An obvious alternative to captchas is some kind of “proof work” scheme where the user has to run a certain number of hash calculations. This is cheap for individual users but expensive for spammers to spam, and could even net you a little crypto if you wanted it to. This, for example, is the approach used by Tor’s anonymity network help prevent DDoS attacks. This is fine, but it serves no other purpose and uses lots of of energy. Though in Tor’s implementation, it is only occasionally used as opposed to being used for every request.
My script is a “proof of useful work” captcha alternative. The user must download and process a chosen amount of workunits from a chosen BOINC project(s). This work is “useful” because it contributes to scientific research. BOINC is a software for distributed/volunteer computing and its used by scientists all over the world including the Large Hadron Collider (CERN) to offload expensive computation to the machines of volunteers. My script downloads stats from the BOINC projects and verifies the user has completed the work. If the user is a pre-existing BOINC user, they will already have sufficient credit to instantly activate the function on the site.
The default setup for this software is as a “crypto faucet”, but you can plug-in any function you want: anti-spam, user registration, whatever. It calculates a cost for the “work” and makes sure it dispenses less than the cost, making sure no user has incentive to use the faucet more than a few times since it would cheaper for the user to just do the work on their own without the faucet acting as a middleman.
Downside of this tool is that the user may take some time to accumulate the credit (unless they are an existing BOINC user with credit) and the BOINC projects only report updated credit once every 24 hours (though if you ran your own BOINC project for this purpose, you could get this time down much lower). So while this can be good for longer-term tasks (such as giving an in-game reward to users who contribute to science), it is not quick. They also have to download and run BOINC (and change their username at a BOINC project), which is a big step compared to a captcha. In an ideal world, the BOINC work could be completed in the browser instead of by downloading BOINC, I believe folding at home had a client that could do this at one point.
Anyways, I think it’s an interesting idea. Maybe you do too and can use it to your advantage somehow.

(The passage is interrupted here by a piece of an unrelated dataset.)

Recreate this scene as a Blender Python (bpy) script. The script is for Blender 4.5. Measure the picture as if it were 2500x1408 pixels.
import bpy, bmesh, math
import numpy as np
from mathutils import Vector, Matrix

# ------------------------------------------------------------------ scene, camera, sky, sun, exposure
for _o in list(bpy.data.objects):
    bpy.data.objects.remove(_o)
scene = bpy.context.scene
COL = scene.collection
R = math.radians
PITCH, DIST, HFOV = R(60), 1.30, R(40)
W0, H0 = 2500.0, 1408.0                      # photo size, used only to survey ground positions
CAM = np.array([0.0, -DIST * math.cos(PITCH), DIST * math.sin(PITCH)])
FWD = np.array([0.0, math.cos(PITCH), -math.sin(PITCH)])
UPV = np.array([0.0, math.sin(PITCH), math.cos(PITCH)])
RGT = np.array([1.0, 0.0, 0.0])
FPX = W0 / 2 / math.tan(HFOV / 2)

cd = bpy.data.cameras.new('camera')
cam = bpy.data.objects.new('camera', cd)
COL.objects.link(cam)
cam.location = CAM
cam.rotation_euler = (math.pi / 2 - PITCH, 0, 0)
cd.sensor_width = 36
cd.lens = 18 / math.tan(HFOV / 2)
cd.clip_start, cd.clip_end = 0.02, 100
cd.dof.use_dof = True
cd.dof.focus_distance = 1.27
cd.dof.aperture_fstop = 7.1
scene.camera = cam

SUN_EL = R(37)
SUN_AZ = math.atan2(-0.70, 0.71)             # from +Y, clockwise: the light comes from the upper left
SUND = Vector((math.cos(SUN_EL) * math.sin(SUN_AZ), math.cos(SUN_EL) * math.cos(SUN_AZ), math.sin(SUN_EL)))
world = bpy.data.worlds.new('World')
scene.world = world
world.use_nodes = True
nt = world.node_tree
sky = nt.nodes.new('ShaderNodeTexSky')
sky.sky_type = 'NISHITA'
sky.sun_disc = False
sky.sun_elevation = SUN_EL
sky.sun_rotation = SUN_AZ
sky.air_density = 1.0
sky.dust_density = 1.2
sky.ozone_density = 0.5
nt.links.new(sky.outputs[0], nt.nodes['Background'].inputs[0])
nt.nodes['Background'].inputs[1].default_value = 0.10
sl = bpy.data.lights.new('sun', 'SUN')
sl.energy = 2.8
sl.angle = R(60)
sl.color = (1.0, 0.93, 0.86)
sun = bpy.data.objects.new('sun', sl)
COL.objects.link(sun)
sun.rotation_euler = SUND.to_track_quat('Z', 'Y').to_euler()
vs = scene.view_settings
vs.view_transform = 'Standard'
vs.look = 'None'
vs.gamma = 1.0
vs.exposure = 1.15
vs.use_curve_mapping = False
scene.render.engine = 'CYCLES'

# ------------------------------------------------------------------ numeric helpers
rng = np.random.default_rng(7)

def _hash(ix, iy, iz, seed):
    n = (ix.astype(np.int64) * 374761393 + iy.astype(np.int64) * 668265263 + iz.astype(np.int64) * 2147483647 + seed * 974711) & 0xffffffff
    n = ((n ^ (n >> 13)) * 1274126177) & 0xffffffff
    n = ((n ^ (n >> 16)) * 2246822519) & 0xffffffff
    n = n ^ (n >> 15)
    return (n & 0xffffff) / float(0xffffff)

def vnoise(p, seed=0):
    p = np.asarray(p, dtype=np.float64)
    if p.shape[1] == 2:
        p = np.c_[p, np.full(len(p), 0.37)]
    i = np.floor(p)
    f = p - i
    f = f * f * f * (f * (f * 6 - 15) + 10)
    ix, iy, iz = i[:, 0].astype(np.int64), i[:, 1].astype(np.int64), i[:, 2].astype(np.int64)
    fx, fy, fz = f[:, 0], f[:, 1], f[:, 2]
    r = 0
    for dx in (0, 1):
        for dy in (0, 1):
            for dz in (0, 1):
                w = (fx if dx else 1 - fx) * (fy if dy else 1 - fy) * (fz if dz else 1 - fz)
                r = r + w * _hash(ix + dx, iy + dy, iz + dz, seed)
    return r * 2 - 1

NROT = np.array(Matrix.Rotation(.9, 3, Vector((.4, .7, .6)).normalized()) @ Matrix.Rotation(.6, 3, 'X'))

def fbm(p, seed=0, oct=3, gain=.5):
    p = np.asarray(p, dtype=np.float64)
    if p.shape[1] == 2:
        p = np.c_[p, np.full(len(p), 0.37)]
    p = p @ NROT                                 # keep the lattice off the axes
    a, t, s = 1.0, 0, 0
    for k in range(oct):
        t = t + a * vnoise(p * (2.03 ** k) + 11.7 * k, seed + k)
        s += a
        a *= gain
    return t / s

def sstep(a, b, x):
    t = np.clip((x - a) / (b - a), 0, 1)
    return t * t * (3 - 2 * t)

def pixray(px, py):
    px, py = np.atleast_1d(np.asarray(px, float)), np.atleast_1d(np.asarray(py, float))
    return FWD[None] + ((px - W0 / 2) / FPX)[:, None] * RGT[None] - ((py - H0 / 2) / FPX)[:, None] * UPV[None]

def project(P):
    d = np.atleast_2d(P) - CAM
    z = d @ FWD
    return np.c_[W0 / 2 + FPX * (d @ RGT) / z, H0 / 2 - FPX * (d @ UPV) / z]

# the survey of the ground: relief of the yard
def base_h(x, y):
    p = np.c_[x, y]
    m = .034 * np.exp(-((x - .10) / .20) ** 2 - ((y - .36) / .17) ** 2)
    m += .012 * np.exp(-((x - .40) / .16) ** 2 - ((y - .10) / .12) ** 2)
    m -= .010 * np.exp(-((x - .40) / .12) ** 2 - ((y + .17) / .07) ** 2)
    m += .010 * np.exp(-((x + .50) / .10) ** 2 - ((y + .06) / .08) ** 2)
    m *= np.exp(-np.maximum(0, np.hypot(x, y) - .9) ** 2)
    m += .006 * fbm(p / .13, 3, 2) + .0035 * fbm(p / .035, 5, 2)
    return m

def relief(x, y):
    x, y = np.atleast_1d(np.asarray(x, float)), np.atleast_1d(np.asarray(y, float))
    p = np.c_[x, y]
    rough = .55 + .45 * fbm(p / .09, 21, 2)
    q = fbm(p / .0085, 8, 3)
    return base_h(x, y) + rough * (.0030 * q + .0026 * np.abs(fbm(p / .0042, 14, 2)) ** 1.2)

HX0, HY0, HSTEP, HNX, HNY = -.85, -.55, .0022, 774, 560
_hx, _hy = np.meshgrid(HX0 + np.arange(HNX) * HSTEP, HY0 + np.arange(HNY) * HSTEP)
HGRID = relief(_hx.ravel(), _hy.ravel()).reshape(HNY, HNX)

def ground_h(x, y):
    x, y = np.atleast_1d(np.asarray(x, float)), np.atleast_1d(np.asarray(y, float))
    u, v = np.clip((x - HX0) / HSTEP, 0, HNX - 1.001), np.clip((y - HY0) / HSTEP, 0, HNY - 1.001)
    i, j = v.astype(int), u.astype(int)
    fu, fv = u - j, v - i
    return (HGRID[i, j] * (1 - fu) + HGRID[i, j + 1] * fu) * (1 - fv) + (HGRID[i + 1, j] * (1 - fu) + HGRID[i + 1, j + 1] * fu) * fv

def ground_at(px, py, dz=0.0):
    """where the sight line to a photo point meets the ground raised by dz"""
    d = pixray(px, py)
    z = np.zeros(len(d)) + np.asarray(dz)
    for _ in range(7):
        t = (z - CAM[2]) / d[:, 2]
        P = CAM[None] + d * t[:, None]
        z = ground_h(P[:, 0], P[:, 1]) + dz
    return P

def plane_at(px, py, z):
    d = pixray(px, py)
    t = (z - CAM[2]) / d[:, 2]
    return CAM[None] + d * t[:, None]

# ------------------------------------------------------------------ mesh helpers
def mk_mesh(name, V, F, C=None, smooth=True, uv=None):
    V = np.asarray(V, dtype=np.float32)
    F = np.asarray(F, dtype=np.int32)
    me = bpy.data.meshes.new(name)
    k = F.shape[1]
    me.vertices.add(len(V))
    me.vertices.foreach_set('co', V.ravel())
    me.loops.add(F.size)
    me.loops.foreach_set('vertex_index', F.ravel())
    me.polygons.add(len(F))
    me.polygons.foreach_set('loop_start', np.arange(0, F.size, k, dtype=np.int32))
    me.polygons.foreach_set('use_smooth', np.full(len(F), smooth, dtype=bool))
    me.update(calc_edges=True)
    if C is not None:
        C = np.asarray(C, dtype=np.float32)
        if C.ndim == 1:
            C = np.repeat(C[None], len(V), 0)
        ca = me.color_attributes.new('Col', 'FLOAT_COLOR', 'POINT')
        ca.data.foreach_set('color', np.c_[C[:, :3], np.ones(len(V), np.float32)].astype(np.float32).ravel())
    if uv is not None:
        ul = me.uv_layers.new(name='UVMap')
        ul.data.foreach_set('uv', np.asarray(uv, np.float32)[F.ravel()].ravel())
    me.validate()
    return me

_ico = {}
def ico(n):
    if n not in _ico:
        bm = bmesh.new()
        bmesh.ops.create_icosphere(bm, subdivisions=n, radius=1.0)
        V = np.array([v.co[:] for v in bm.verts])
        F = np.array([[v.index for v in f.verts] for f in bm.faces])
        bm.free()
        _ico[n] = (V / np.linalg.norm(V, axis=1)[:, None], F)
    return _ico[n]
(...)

@makeasnek Does BOINC have any verification or protection from malicious actors finishing the work incorrectly just to get through the captcha? If not, this might actually poison the BOINC network, because bad people will have a motivation to get credits without performing the work.
Yes, most projects implement validation of some sort as even well-intentioned BOINC users will occasionally submit invalid workunits due to computation errors, random memory bits flipping, etc. Validation schemes range from simple to complex but suffice to say yes they nearly universally have some sort of validation mechanism. People have attempted to cheat BOINC before simply in pursuit of a “high score” compared to other users, so the BOINC ecosystem is well acquainted with proper defenses for such behavior. There are even cross-project competitions people can participate in, people join teams etc, so the competition can be quite fierce.

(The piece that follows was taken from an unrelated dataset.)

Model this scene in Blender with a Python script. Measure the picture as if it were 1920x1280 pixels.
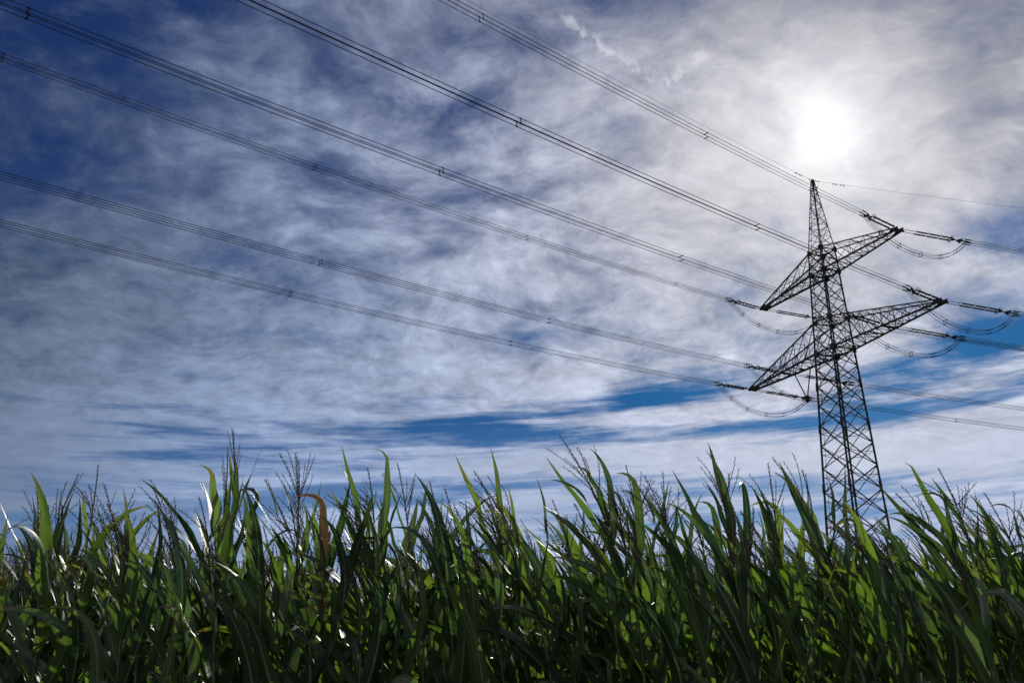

Not sure if you want to label it as a “captcha alternative”. In most cases I’m sure the captcha is used because they want a real person looking at the page (and the ads on the page). In this case it seems more like a way to keep either bots or people from doing nothing but consuming content (or hacking) without giving back something of value. Either way I really like the idea.
Other ways, in theory, I think you could do this kind of thing are torrent ratios (e.g. hosting one or moreLinux ISOs), general archiving (e.g. you get asked to return a random range of bytes from a file you’re supposed to be backing up), you run a weather station that reports temperature to the National Weather Service. You might think about a more general framework for just verifying if user X has been contributing something of value.

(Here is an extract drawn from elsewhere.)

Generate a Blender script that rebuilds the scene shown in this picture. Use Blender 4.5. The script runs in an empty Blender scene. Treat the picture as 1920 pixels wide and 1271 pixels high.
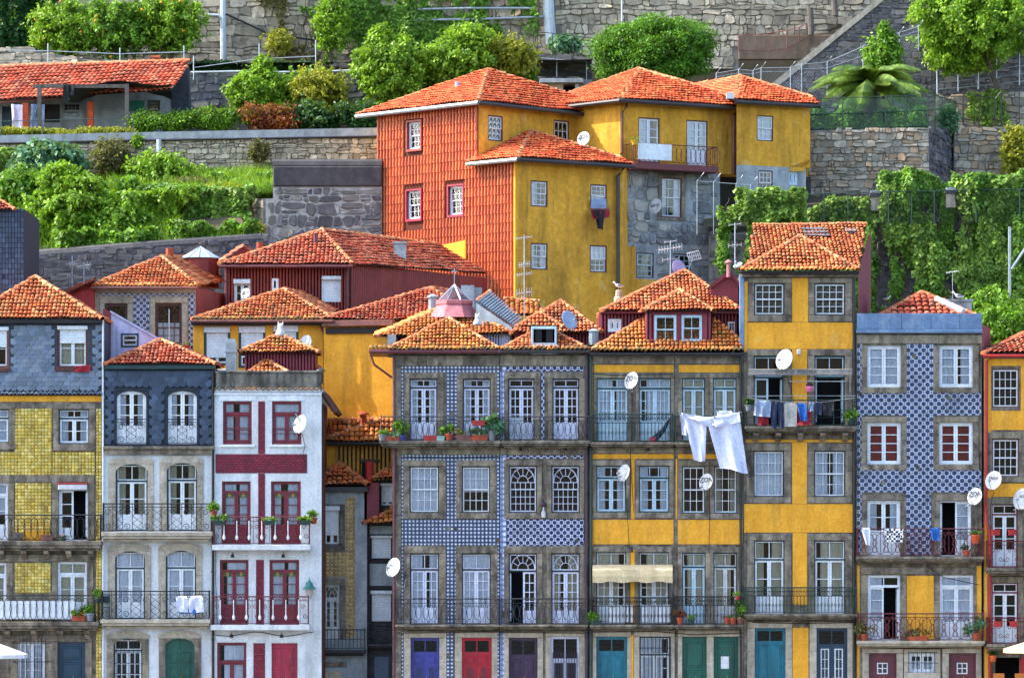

I won’t mention here as I don’t want this post to come across as promoting cryptocurrency, but this script was originally written to protect a faucet for a cryptocurrency that does exactly this (and has been since 2012). This cryptocurrency records user contribution to various computational projects (BOINC, Folding at home, etc) and can also be used for torrent seeding or other forms of contribution. So it could be used in this manner to verify a user has contributed X amount of computation over Y time periods.
The faucet handed out coins but the problem is that users want all the free coins right? But we only want to give a few free coins to each user. So we make them do the “work” and make sure the cost of work is > value of coins, so they have no motivation to hit the faucet multiple times. This is the original purpose of the script.